No último dia 29, quando a Folha publicou reportagem sobre características dos eleitorados de Lula e Bolsonaro reveladas pela sondagem do Datafolha, um leitor usou a caixa de comentários para exprimir sua opinião —que originou a ideia de debater o assunto nesta reportagem.
"A influência das elites econômicas e dos homens brancos está diminuindo", escreveu Thomas Bustamante. "O Brasil será salvo pelos pretos, pobres, mulheres e nordestinos. Estes parecem entender muito mais de civilidade e respeito do que aqueles que tradicionalmente mandaram."
A eleição de 2006, em que Lula derrotou aquele que hoje é seu vice, Geraldo Alckmin (à época no PSDB, agora no PSB), é considerada icônica para o movimento de fragmentação.
No Datafolha da véspera do segundo turno naquele ano, o candidato do PT abria larga vantagem, por exemplo, entre os mais pobres (69% a 31%), ao passo que o então tucano crescia conforme aumentava a renda, sendo o predileto na ponta mais endinheirada (56% a 44%).
Até então, a tendência era a de votações mais homogêneas, segundo o sociólogo e cientista político Antonio Lavareda. Dados compilados por ele no livro "Emoções Ocultas e Estratégias Eleitorais" (ed. Objetiva) mostram distribuição mais equilibrada do vencedor dentro de cada estrato.
Por exemplo: na faixa de dois a cinco salários mínimos, Fernando Collor (PRN) teve 56% das intenções de voto em 1989; Fernando Henrique Cardoso (PSDB) pontuou 55% em 1994 e 59% em 1998; e Lula obteve 66% em 2002 e 57% em 2006. As proporções também se aproximavam quanto ao grau de escolaridade.
Lavareda, que é ligado ao instituto de pesquisas Ipespe, afirma que o quadro atual dá indícios de "maior autonomização das camadas de menor renda", com convergência em Lula sobretudo pelo viés econômico. O bolsonarismo, afirma o especialista, envolve mais traços ideológicos.
Em 2018, a vitória de Bolsonaro resultou da adesão de parte da camada social mais elevada —porta-vozes do PIB, personalidades, líderes políticos— e do apoio popular movido por forte antipetismo.

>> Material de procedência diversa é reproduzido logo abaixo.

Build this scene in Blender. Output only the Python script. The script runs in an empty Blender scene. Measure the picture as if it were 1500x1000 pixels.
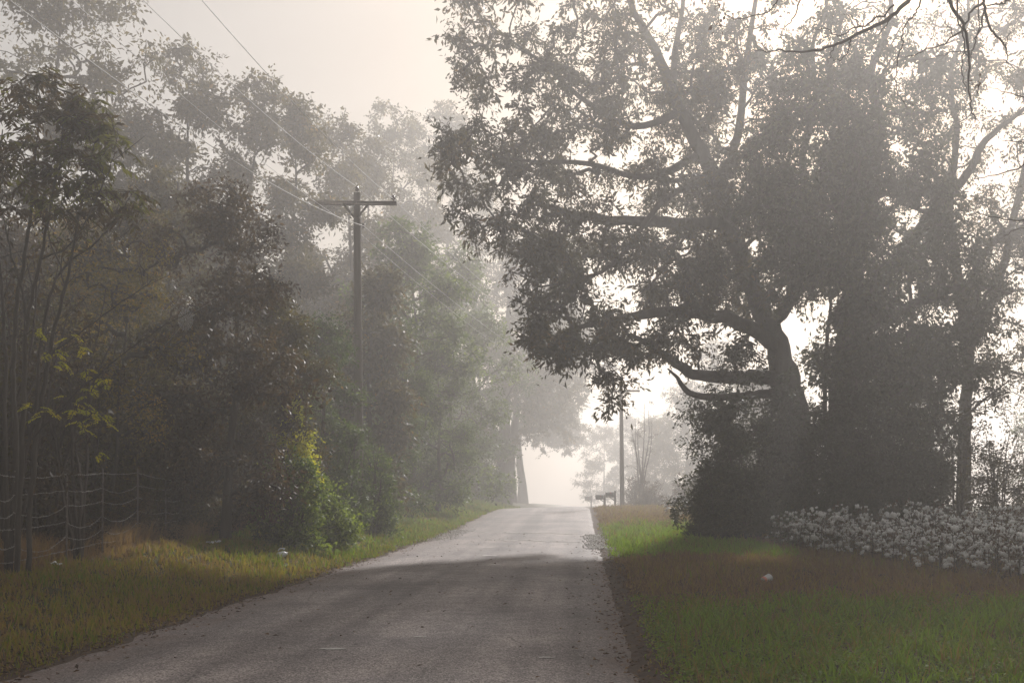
import bpy, math, random
import numpy as np
from math import radians as R

random.seed(7)
RNG = np.random.default_rng(11)
scene = bpy.context.scene
COL = scene.collection

# ------------------------------------------------------------------ camera, world, sun, exposure
FPX = 1458.0          # focal length in pixels of the 1500 px wide photograph (35 mm lens)
VX, VY, CH = 852.0, 717.0, 1.6   # vanishing point of the road and eye height


def P(px, py, d):
    """the place that the photograph shows at pixel (px, py), d metres away"""
    return np.array([(px - VX) / FPX * d, d, CH - (py - VY) / FPX * d])


cam = bpy.data.cameras.new('camera')
cam.lens = 35.0
cam.sensor_width = 36.0
cam.shift_x = -(VX - 750) / 1500
cam.shift_y = (VY - 500) / 1500
cam.clip_start = 0.05
cam.clip_end = 5000
camo = bpy.data.objects.new('camera', cam)
camo.location = (0, 0, CH)
camo.rotation_euler = (R(90), 0, 0)
COL.objects.link(camo)
scene.camera = camo

SUN_EL, SUN_AZ = 31.0, 17.0      # degrees; azimuth to the right of the road's direction
world = bpy.data.worlds.new('World')
scene.world = world
world.use_nodes = True
wn = world.node_tree
sky = wn.nodes.new('ShaderNodeTexSky')
sky.sky_type = 'NISHITA'
sky.sun_disc = False
sky.sun_elevation = R(SUN_EL)
sky.sun_rotation = R(SUN_AZ)
sky.air_density = 1.0
sky.dust_density = 2.0
bg = wn.nodes['Background']
bg.inputs['Strength'].default_value = 0.05
warm = wn.nodes.new('ShaderNodeMix')          # the misty sky is paler and warmer than a clear one
warm.data_type = 'RGBA'
warm.blend_type = 'MULTIPLY'
warm.inputs[0].default_value = 1.0
warm.inputs[7].default_value = (1.0, 0.84, 0.66, 1)
wn.links.new(sky.outputs[0], warm.inputs[6])
mist = wn.nodes.new('ShaderNodeBackground')    # the bright even veil of high mist over the whole sky
mist.inputs[0].default_value = (1.0, 0.89, 0.77, 1)
mist.inputs[1].default_value = 0.14
both = wn.nodes.new('ShaderNodeAddShader')
wn.links.new(warm.outputs[2], bg.inputs[0])
wn.links.new(bg.outputs[0], both.inputs[0])
wn.links.new(mist.outputs[0], both.inputs[1])
wn.links.new(both.outputs[0], wn.nodes['World Output'].inputs[0])

sl = bpy.data.lights.new('sun', 'SUN')
sl.energy = 5.0
sl.angle = R(4.0)
sl.color = (1.0, 0.965, 0.94)
so = bpy.data.objects.new('sun', sl)
COL.objects.link(so)
# the lamp shines along its -Z: from azimuth SUN_AZ (towards +X from +Y), elevation SUN_EL
so.rotation_euler = (R(-(90 - SUN_EL)), 0, R(-SUN_AZ))
so.location = (20, 60, 40)

vs = scene.view_settings
vs.view_transform = 'Standard'
vs.look = 'None'
vs.gamma = 1.0
vs.exposure = 0.36
HAZE_DENSITY = 0.0063
HAZE_COLOR = (0.99, 0.958, 0.925, 1)
HAZE_G = 0.48
cy = scene.cycles
cy.max_bounces = 7
cy.diffuse_bounces = 3
cy.glossy_bounces = 2
cy.transmission_bounces = 4
cy.volume_bounces = 0
cy.use_denoising = True
cy.sample_clamp_indirect = 4.0


# ------------------------------------------------------------------ mesh helpers
class MB:
    """collects vertices and faces and links them as ONE mesh object"""

    def __init__(s):
        s.v, s.q, s.t, s.c, s.n = [], [], [], [], 0

    def add(s, v, f, tint=0.5):
        v = np.asarray(v, float).reshape(-1, 3)
        f = np.asarray(f, int)
        if f.size:
            (s.q if f.shape[1] == 4 else s.t).append(f + s.n)
        s.v.append(v)
        c = np.full(len(v), tint, float) if np.isscalar(tint) else np.asarray(tint, float)
        s.c.append(c)
        s.n += len(v)

    def mesh(s, name, mat, smooth=False):
        V = np.concatenate(s.v) if s.v else np.zeros((0, 3))
        q = np.concatenate(s.q) if s.q else np.zeros((0, 4), int)
        t = np.concatenate(s.t) if s.t else np.zeros((0, 3), int)
        me = bpy.data.meshes.new(name)
        me.vertices.add(len(V))
        me.vertices.foreach_set('co', V.astype(np.float32).ravel())
        li = np.concatenate([q.ravel(), t.ravel()]).astype(np.int32)
        me.loops.add(len(li))
        me.loops.foreach_set('vertex_index', li)
        nf = len(q) + len(t)
        me.polygons.add(nf)
        ls = np.concatenate([np.arange(len(q)) * 4, len(q) * 4 + np.arange(len(t)) * 3]).astype(np.int32)
        me.polygons.foreach_set('loop_start', ls)
        if smooth:
            me.polygons.foreach_set('use_smooth', np.ones(nf, bool))
        a = me.attributes.new('tint', 'FLOAT', 'POINT')
        a.data.foreach_set('value', np.concatenate(s.c).astype(np.float32))
        me.update(calc_edges=True)
        me.materials.append(mat)
        return me

    def build(s, name, mat, parent=None, smooth=False):
        o = bpy.data.objects.new(name, s.mesh(name, mat, smooth))
        COL.objects.link(o)
        if parent:
            o.parent = parent
        return o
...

Lavareda entende que, desta vez, "a economia 'deselege' Bolsonaro" e é ilusão pensar que "as elites, após a democratização da comunicação, ainda possam conduzir a formação de opinião dos segmentos inferiores". De acordo com ele, a realidade demonstra que o eleitor é pragmático.
Outros pesquisadores concordam que é preciso considerar a crise econômica como pano de fundo da enxurrada de votos dos mais pobres em Lula. O petista evoca a memória de seus dois mandatos (2003-2010) para se colocar como alternativa ao atual estado de coisas.
Segundo o Datafolha, 53% das pessoas dizem que a economia influencia muito na decisão de voto, e 75% apontam que o governo Bolsonaro tem responsabilidade pela inflação.
"Se fosse verdade que os grupos da elite ainda dão as cartas, a terceira via estaria competitiva, e não é o que estamos vendo", observa o cientista político Carlos Melo, que também é professor do Insper.
Para ele, a proibição de doações de empresas para campanhas e a criação do fundo eleitoral público, da ordem de R$ 5 bilhões neste ano, propiciaram menor dependência dos partidos em relação à iniciativa privada —o que não exclui aproximações.
Melo lembra que em 2002 Lula venceu mesmo sem ter o apoio inicial do topo da pirâmide. "Ele nunca foi exatamente adorado por esses setores, mas compôs muito bem com eles quando chegou ao poder. Sem isso, talvez não tivesse governado."
Neste ano, o discurso eleitoral do petista apostou até aqui nas camadas populares, com a promessa de volta a um tempo de picanha e cerveja, mas começa a intensificar acenos ao setor produtivo. Dias atrás, Lula disse que só conversaria com o mercado quando ele tivesse interesse.
Pessoas do entorno reconhecem que o ex-presidente não conta hoje com o apoio das esferas mais altas, mas rejeitam a ideia de buscar aval do mercado, argumentando que soaria como submissão. Por outro lado, o diagnóstico do PT é o de que a base menos abastada seguirá com ele.